Bodies Beneath the Surface
A defining shift in Mozzone’s career began in 2011 during an afternoon at a swimming pool. Watching her daughter beneath the water, she noticed ribbons of sunlight sliding across the surface while the child’s form bent and changed through motion and refraction. What might have passed as a brief family moment became a lasting artistic revelation. She began photographing the scene as reference material, captivated by how water could transform the familiar body into something fluid, fractured, and radiant. From that experience emerged her celebrated Fractured Light series, a body of work that has remained central to her practice. The series gave structure to questions she had long pursued about observation and beauty, while opening new concerns with motherhood, memory, and time. By returning again and again to the pool environment, she found a subject that continually renews itself. Every movement of water creates another arrangement of light, another temporary image ready to disappear.

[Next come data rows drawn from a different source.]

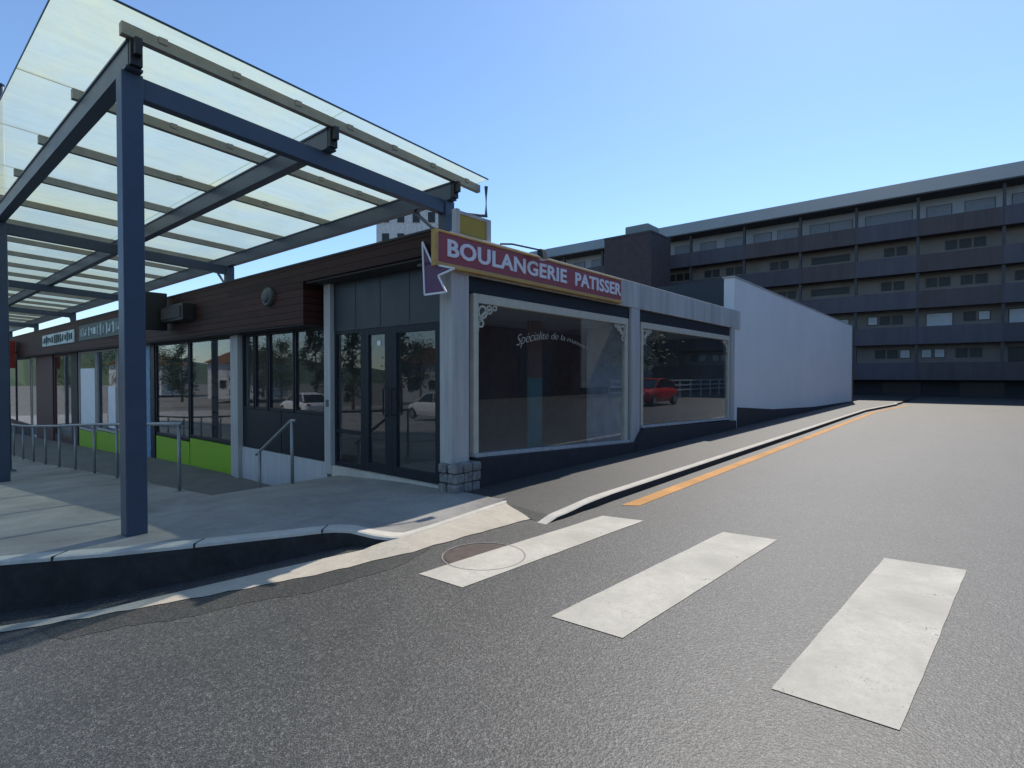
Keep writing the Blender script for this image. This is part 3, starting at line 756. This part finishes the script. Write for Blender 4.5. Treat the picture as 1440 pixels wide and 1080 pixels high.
# tall slim post standing behind the second column
pt, ps_ = TS(-11.62, 12.5)
po = thing('pole', 'tall slim grey post behind the leftmost canopy column', 'pole', (pt, ps_, P(ps_)))
MB().tube([(pt, ps_, P(ps_)-.05), (pt, ps_, 4.0), (pt, ps_, 8.15)], .085, 14, .05).build('shaft', M['steel'], po, smooth=True)
MB().lathe([(.17, -.05), (.17, .02), (.11, .06)], (pt, ps_, P(ps_)), 'z', 18).build('base', M['steel'], po)
MB().lathe([(.06, 0), (.06, .03), (.02, .06)], (pt, ps_, 8.14), 'z', 14).build('cap', M['steel'], po)

# ------------------------------------------------------------------ railings
rl = thing('railing', 'long galvanised tube railing between plaza and lower walkway', 'railing', (-2.05, 3.68, P(3.68)))
ps = [3.68+1.55*k for k in range(15)]
MB().tube([(-2.12, s, P(s)+1.0) for s in frange(3.6, 25.4, .8)], .028, 10).build('rail', M['galv'], rl, smooth=True)
for s in ps:
    c = MB().tube([(-2.12, s, P(s)-.02), (-2.12, s, P(s)+.99)], .024, 10).build('post', M['galv'], rl, smooth=True)
    B(-2.19, -2.05, s-.07, s+.07, P(s)-.01, P(s)+.012).build('foot_plate', M['galv'], c)
hr = thing('handrail', 'short sloping handrail with two posts at the steps', 'handrail', (-.92, 2.62, -.1))
MB().tube([(-.92, 2.52, .865), (-.92, 2.64, .86), (-.92, 3.72, .27), (-.92, 3.8, .23)], .024, 10).build('rail', M['galv'], hr, smooth=True)
MB().tube([(-.92, 2.62, -.13), (-.92, 2.62, .86)], .026, 10).build('post', M['galv'], hr, smooth=True)
MB().tube([(-.92, 3.69, -.62), (-.92, 3.69, .28)], .026, 10).build('post', M['galv'], hr, smooth=True)

# ------------------------------------------------------------------ white shed
sh = thing('white_shed', 'long blank white rendered wall building beyond the bakery', 'building', (20, 4, 0))
B(11.30, 32.1, .0, .30, -.2, 4.42).build('wall', M['shedwhite'], sh)
B(11.32, 11.6, .31, 14, 3.0, 4.38).build('end_wall', M['navy'], sh)
B(11.6, 32.0, .31, 14, -.2, 4.30).build('body', M['navy'], sh)
slab_poly([(11.6, -.1), (31.9, -.1), (31.9, .04), (22, .16), (15.5, .36), (11.6, .60)], -.03, .0, 'plinth', M['plinthdark'], sh)
B(11.25, 32.15, -.02, .34, 4.422, 4.46).build('coping', M['concrete_wall'], sh)
MB().tube([(32.2, -.02, 0), (32.2, -.02, 4.4)], .05, 10).build('downpipe', M['apt_frame'], sh)

# ------------------------------------------------------------------ apartment building
ap = thing('apartment_building', 'long five storey apartment block with dark balcony bands and pale roof edge', 'building', (50, 5, 0))
T0 = 48.3; S0, S1 = -28.0, 37.0
FL = [1.5+2.82*k for k in range(5)]; TOP = 15.6
B(T0+1.5, T0+12, S0, S1, -.2, 12.8).build('wall', M['apt_wall'], ap)
B(T0+1.6, T0+11.9, S0+.1, S1-.1, 12.802, TOP+.1).build('wall', M['apt_top'], ap)
m = MB(); m.hexa([(T0-.5, S0-.5, TOP), (T0+13, S0-.5, TOP), (T0+13, S1+.5, TOP), (T0-.5, S1+.5, TOP), (T0-.5, S0-.5, TOP+.1), (T0+13, S0-.5, TOP+.1), (T0+13, S1+.5, TOP+.1), (T0-.5, S1+.5, TOP+.1)])
m.build('eave', M['apt_frame'], ap)
m = MB(); m.hexa([(T0-.55, S0-.5, TOP+.102), (T0+13, S0-.5, TOP+.102), (T0+13, S1+.5, TOP+.102), (T0-.55, S1+.5, TOP+.102), (T0+.6, S0-.3, TOP+1.45), (T0+12, S0-.3, TOP+1.45), (T0+12, S1+.3, TOP+1.45), (T0+.6, S1+.3, TOP+1.45)])
m.build('roof', M['apt_roof'], ap)
bays = [-28, -22.3, -17.2, -12.15, -7.1, -2.05, 2.1, 6.34, 11.14, 16.3, 21.4, 26.5, 31.7, 37.0]
rb = random.Random(11)
for s in bays[1:-1]:
    B(T0+.12, T0+.42, s-.10, s+.10, 1.3, TOP-.002).build('column', M['apt_frame'], ap)
for i in range(len(bays)-1):
    a, b = bays[i], bays[i+1]
    stair = abs(a-2.1) < .1
    for k, z in enumerate(FL):
        m = MB(); m.box(T0-.02, T0+1.5, a+.002, b-.002, z-.22, z)      # slab
        hh = 1.05+rb.uniform(-.02, .04)
        m.box(T0-.06, T0+.06, a+.003, b-.003, z-.30, z+hh)
        for q in frange(a+.02, b-.02, 1.0)[1:-1]: m.box(T0-.066, T0-.06, q-.008, q+.008, z-.25, z+hh-.05)
        m.build('balcony', M[rb.choice(('apt_balc', 'apt_balc', 'apt_balc_brown', 'apt_balc_dark'))], ap)
        # openings in the wall behind
        wz = z; tw = T0+1.5+(.1 if k == 4 else 0)
        if stair:
            sets = [(a+.7, b-.7, 1.55, 2.05)]
        else:
            sets = []
            n = rb.choice((2, 2, 3)); s = a+rb.uniform(.5, 1.4)
            for q in range(n): sets.append((s, s+.62, 1.50, 2.12)); s += .85
            if b-s > 1.8 and rb.random() < .75:
                s += .5; n2 = 2 if k > 1 else rb.choice((1, 2))
                if n2 == 1: sets.append((s, min(b-.4, s+1.6), .3, 2.15))
                else:
                    for q in range(2):
                        if s+.6 < b-.2: sets.append((s, s+.6, 1.5, 2.12)); s += .82
        if k == 4: sets = [(a+.5, a+2.2, .2, 2.2), (b-2.0, b-.5, .2, 2.2)]
        for (sa, sb_, za, zb_) in sets:
            pale = (k <= 1 and rb.random() < .35) or (sb_-sa > 1.2 and k == 1 and rb.random() < .6)
            f = B(tw-.05, tw+.02, sa-.05, sb_+.05, wz+za-.05, wz+zb_+.05).build('window', M['apt_frame'] if k < 4 else M['apt_balc'], ap)
            B(tw-.056, tw-.05, sa, sb_, wz+za, wz+zb_).build('pane', M['apt_shutter'] if pale else M['apt_topglass' if k == 4 else 'apt_win'], f)
B(T0+1.2, T0+1.49, S0, S1, -.2, 1.18).build('base_wall', M['apt_dark'], ap)
for s in frange(-26, 34, 5): B(T0+1.15, T0+1.199, s-1.3, s+1.3, -.15, 1.05).build('garage_door', M['black'], ap)

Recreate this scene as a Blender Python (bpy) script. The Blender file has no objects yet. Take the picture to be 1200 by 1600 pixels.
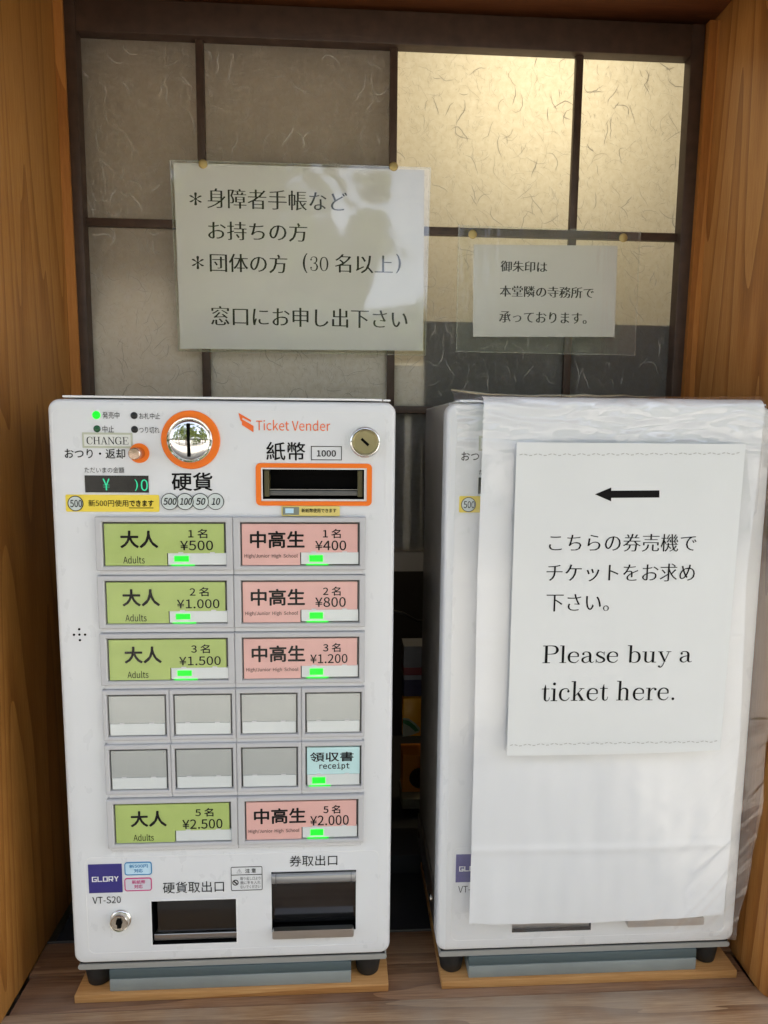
import bpy, bmesh, math, random
from mathutils import Vector, noise
random.seed(7)
R = math.radians
scene = bpy.context.scene
col = scene.collection

# ------------------------------------------------------------------ camera
CAM = Vector((0.2627, -0.6294, 0.5236)); FPX = 1070.75
YAW, PITCH, ROLL = 0.0592, 0.1202, 0.0094
fw = Vector((math.sin(YAW)*math.cos(PITCH), math.cos(YAW)*math.cos(PITCH), -math.sin(PITCH)))
r0 = Vector((math.cos(YAW), -math.sin(YAW), 0)); u0_ = r0.cross(fw)
rt = r0*math.cos(ROLL) + u0_*math.sin(ROLL); up = -r0*math.sin(ROLL) + u0_*math.cos(ROLL)
cd = bpy.data.cameras.new('camera'); cam = bpy.data.objects.new('camera', cd); col.objects.link(cam)
cd.sensor_fit = 'VERTICAL'; cd.sensor_height = 36.0; cd.lens = 36.0*FPX/1600
cd.clip_start = .01; cd.clip_end = 200
from mathutils import Matrix
cam.matrix_world = Matrix(((rt.x, up.x, -fw.x, CAM.x), (rt.y, up.y, -fw.y, CAM.y), (rt.z, up.z, -fw.z, CAM.z), (0, 0, 0, 1)))
scene.camera = cam

# ------------------------------------------------------------------ world, sun, exposure
w = bpy.data.worlds.new('World'); scene.world = w; w.use_nodes = True
nt = w.node_tree; bg = nt.nodes['Background']
sky = nt.nodes.new('ShaderNodeTexSky'); sky.sky_type = 'NISHITA'; sky.sun_disc = False
SUN_EL, SUN_AZ = 50, 50            # the sun stands behind the building
sky.air_density = .75; sky.dust_density = 5; sky.ozone_density = .5
sky.sun_elevation = R(SUN_EL); sky.sun_rotation = R(SUN_AZ)
# a hazy bright sky: most of its blue is washed out evenly
bw = nt.nodes.new('ShaderNodeRGBToBW'); nt.links.new(sky.outputs[0], bw.inputs[0])
wt = nt.nodes.new('ShaderNodeMixRGB'); wt.blend_type = 'MULTIPLY'; wt.inputs[0].default_value = 1; wt.inputs[2].default_value = (1.0, .995, .985, 1); nt.links.new(bw.outputs[0], wt.inputs[1])
ms = nt.nodes.new('ShaderNodeMixRGB'); ms.inputs[0].default_value = .58; nt.links.new(sky.outputs[0], ms.inputs[1]); nt.links.new(wt.outputs[0], ms.inputs[2])
nt.links.new(ms.outputs[0], bg.inputs[0]); bg.inputs[1].default_value = 0.15
sl = bpy.data.lights.new('sun', 'SUN'); sl.energy = 2.3; sl.angle = R(.5); sl.color = (1, .95, .87)
sun = bpy.data.objects.new('sun', sl); col.objects.link(sun)
sd = Vector((math.sin(R(SUN_AZ))*math.cos(R(SUN_EL)), math.cos(R(SUN_AZ))*math.cos(R(SUN_EL)), math.sin(R(SUN_EL))))
sun.rotation_euler = sd.to_track_quat('Z', 'Y').to_euler()
# the lit lamp in the room behind the paper screen
rl = bpy.data.lights.new('room_lamp_light', 'POINT'); rl.energy = .40; rl.shadow_soft_size = .035; rl.color = (1, .84, .53)
rlo = bpy.data.objects.new('room_lamp_light', rl); col.objects.link(rlo)
rlo.location = (.50, .45, .955)
scene.view_settings.view_transform = 'Standard'; scene.view_settings.look = 'None'
scene.view_settings.exposure = 2.74; scene.view_settings.gamma = 1

# ------------------------------------------------------------------ helpers
def at(u, v, Y=0.0):
    """photo pixel (1200x1600) -> (x, z) on the real plane y = Y"""
    d = fw + rt*((u-600)/FPX) - up*((v-800)/FPX)
    p = CAM + d*((Y-CAM.y)/d.y)
    return p.x, p.z

def S(r, g, b):
    f = lambda c: (c/255/12.92) if c/255 <= .04045 else ((c/255+.055)/1.055)**2.4
    return (f(r), f(g), f(b), 1)

def mat(name, c, rough=.5, metal=0, coat=0, emit=None, es=0, spec=None, alpha=None):
    m = bpy.data.materials.new(name); m.use_nodes = True
    b = m.node_tree.nodes['Principled BSDF']
    b.inputs['Base Color'].default_value = c; b.inputs['Roughness'].default_value = rough
    b.inputs['Metallic'].default_value = metal; b.inputs['Coat Weight'].default_value = coat
    b.inputs['Coat Roughness'].default_value = .06
    if spec is not None: b.inputs['Specular IOR Level'].default_value = spec
    if emit: b.inputs['Emission Color'].default_value = emit; b.inputs['Emission Strength'].default_value = es
    return m

def N(m, t, **k):
    n = m.node_tree.nodes.new(t)
    for a, v in k.items(): setattr(n, a, v)
    return n
def L(m, a, b): m.node_tree.links.new(a, b)

def grime(m, amount=.06, scale=9, bump=0.0, bscale=300):
    """slight uneven tone and fine relief on a plain material"""
    b = m.node_tree.nodes['Principled BSDF']; c = list(b.inputs['Base Color'].default_value)
    tc = N(m, 'ShaderNodeTexCoord'); no = N(m, 'ShaderNodeTexNoise'); no.inputs['Scale'].default_value = scale
    no.inputs['Detail'].default_value = 5; L(m, tc.outputs['Object'], no.inputs['Vector'])
    cr = N(m, 'ShaderNodeValToRGB'); cr.color_ramp.elements[0].position = .3; cr.color_ramp.elements[1].position = .7
    cr.color_ramp.elements[0].color = [x*(1-amount) for x in c[:3]]+[1]; cr.color_ramp.elements[1].color = c
    L(m, no.outputs['Fac'], cr.inputs[0]); L(m, cr.outputs[0], b.inputs['Base Color'])
    if bump:
        n2 = N(m, 'ShaderNodeTexNoise'); n2.inputs['Scale'].default_value = bscale; L(m, tc.outputs['Object'], n2.inputs['Vector'])
        bp = N(m, 'ShaderNodeBump'); bp.inputs['Strength'].default_value = bump; bp.inputs['Distance'].default_value = .0004
        L(m, n2.outputs['Fac'], bp.inputs['Height']); L(m, bp.outputs[0], b.inputs['Normal'])
    return m

def wood(name, cols, stretch, scale=60, rough=.55, ring=6.0, pores=1.0, bump=.3, worn=None):
    """procedural wood: stretch = per-axis factor (small along the grain)"""
    m = mat(name, cols[1], rough); b = m.node_tree.nodes['Principled BSDF']
    tc = N(m, 'ShaderNodeTexCoord'); mp = N(m, 'ShaderNodeMapping'); mp.inputs['Scale'].default_value = stretch
    L(m, tc.outputs['Object'], mp.inputs['Vector'])
    big = N(m, 'ShaderNodeTexNoise'); big.inputs['Scale'].default_value = ring; big.inputs['Detail'].default_value = 2.5
    L(m, mp.outputs[0], big.inputs['Vector'])
    mul = N(m, 'ShaderNodeMath', operation='MULTIPLY'); mul.inputs[1].default_value = scale; L(m, big.outputs['Fac'], mul.inputs[0])
    fr = N(m, 'ShaderNodeMath', operation='FRACT'); L(m, mul.outputs[0], fr.inputs[0])
    rings = N(m, 'ShaderNodeValToRGB'); e = rings.color_ramp.elements
    e[0].position = 0; e[0].color = (1, 1, 1, 1); e[1].position = 1; e[1].color = (.0, .0, .0, 1)
    k = rings.color_ramp.elements.new(.55); k.color = (.8, .8, .8, 1); k = rings.color_ramp.elements.new(.9); k.color = (.15, .15, .15, 1)
    L(m, fr.outputs[0], rings.inputs[0])
    fine = N(m, 'ShaderNodeTexNoise'); fine.inputs['Scale'].default_value = 520; fine.inputs['Detail'].default_value = 7; fine.inputs['Roughness'].default_value = .62
    L(m, mp.outputs[0], fine.inputs['Vector'])
    mx = N(m, 'ShaderNodeMixRGB'); mx.inputs[0].default_value = pores; L(m, rings.outputs[0], mx.inputs[1]); L(m, fine.outputs['Fac'], mx.inputs[2])
    cr = N(m, 'ShaderNodeValToRGB'); e = cr.color_ramp.elements
    e[0].position = .12; e[0].color = cols[0]; e[1].position = .85; e[1].color = cols[2]; k = e.new(.5); k.color = cols[1]
    L(m, mx.outputs[0], cr.inputs[0]); out = cr.outputs[0]
    if worn:
        pn = N(m, 'ShaderNodeTexNoise'); pn.inputs['Scale'].default_value = worn[1]; pn.inputs['Detail'].default_value = 6
        L(m, tc.outputs['Object'], pn.inputs['Vector'])
        pr = N(m, 'ShaderNodeValToRGB'); pr.color_ramp.elements[0].position = .4; pr.color_ramp.elements[1].position = .68
        pr.color_ramp.elements[1].color = (worn[2],)*3+(1,)
        L(m, pn.outputs['Fac'], pr.inputs[0])
        mw = N(m, 'ShaderNodeMixRGB'); L(m, pr.outputs[0], mw.inputs[0]); L(m, out, mw.inputs[1]); mw.inputs[2].default_value = worn[0]
        out = mw.outputs[0]
    L(m, out, b.inputs['Base Color'])
    bp = N(m, 'ShaderNodeBump'); bp.inputs['Strength'].default_value = bump; bp.inputs['Distance'].default_value = .0006
    L(m, mx.outputs[0], bp.inputs['Height']); L(m, bp.outputs[0], b.inputs['Normal'])
    return m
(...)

Within these paintings, the figure is rarely presented as conventional portraiture. Identity is often softened, with faces obscured, turned away, or made secondary to gesture and atmosphere. This choice shifts attention from individual likeness to shared human experience. A swimmer beneath the surface may suggest childhood freedom, introspection, vulnerability, or the strange calm of suspension. The body becomes a vessel for memory rather than a record of one person. Viewers may recall their own sensations: bubbles rushing past the ears, muffled sound underwater, sunlight flickering across arms, or the altered proportions of limbs seen through moving water. Such associations help explain the broad appeal of her work. It invites recognition without requiring personal narrative. Mozzone understands that anonymity can create intimacy when handled with care. By withholding specifics, she allows emotional access, turning private scenes into images that belong to many people at once.
Water itself functions as more than setting. In Mozzone’s art, it carries symbolic weight linked to life, cleansing, danger, renewal, and the passage of time. It can cradle the body or unsettle it, conceal form or illuminate it. Bubbles often appear as recurring motifs, suggesting rising thoughts, impulses, or unseen energies moving upward through the composition. Beneath the surface, time seems briefly altered. Motion slows, sound dims, and ordinary experience becomes suspended. This makes the pool an ideal stage for reflection in every sense of the word. Light enters, breaks apart, and reforms into shifting patterns that animate skin and space alike. Through these elements, Mozzone turns water into a psychological landscape where transformation feels natural. Her paintings do not simply depict swimmers. They explore how environments change consciousness, how perception bends, and how moments of everyday life can become charged with mystery.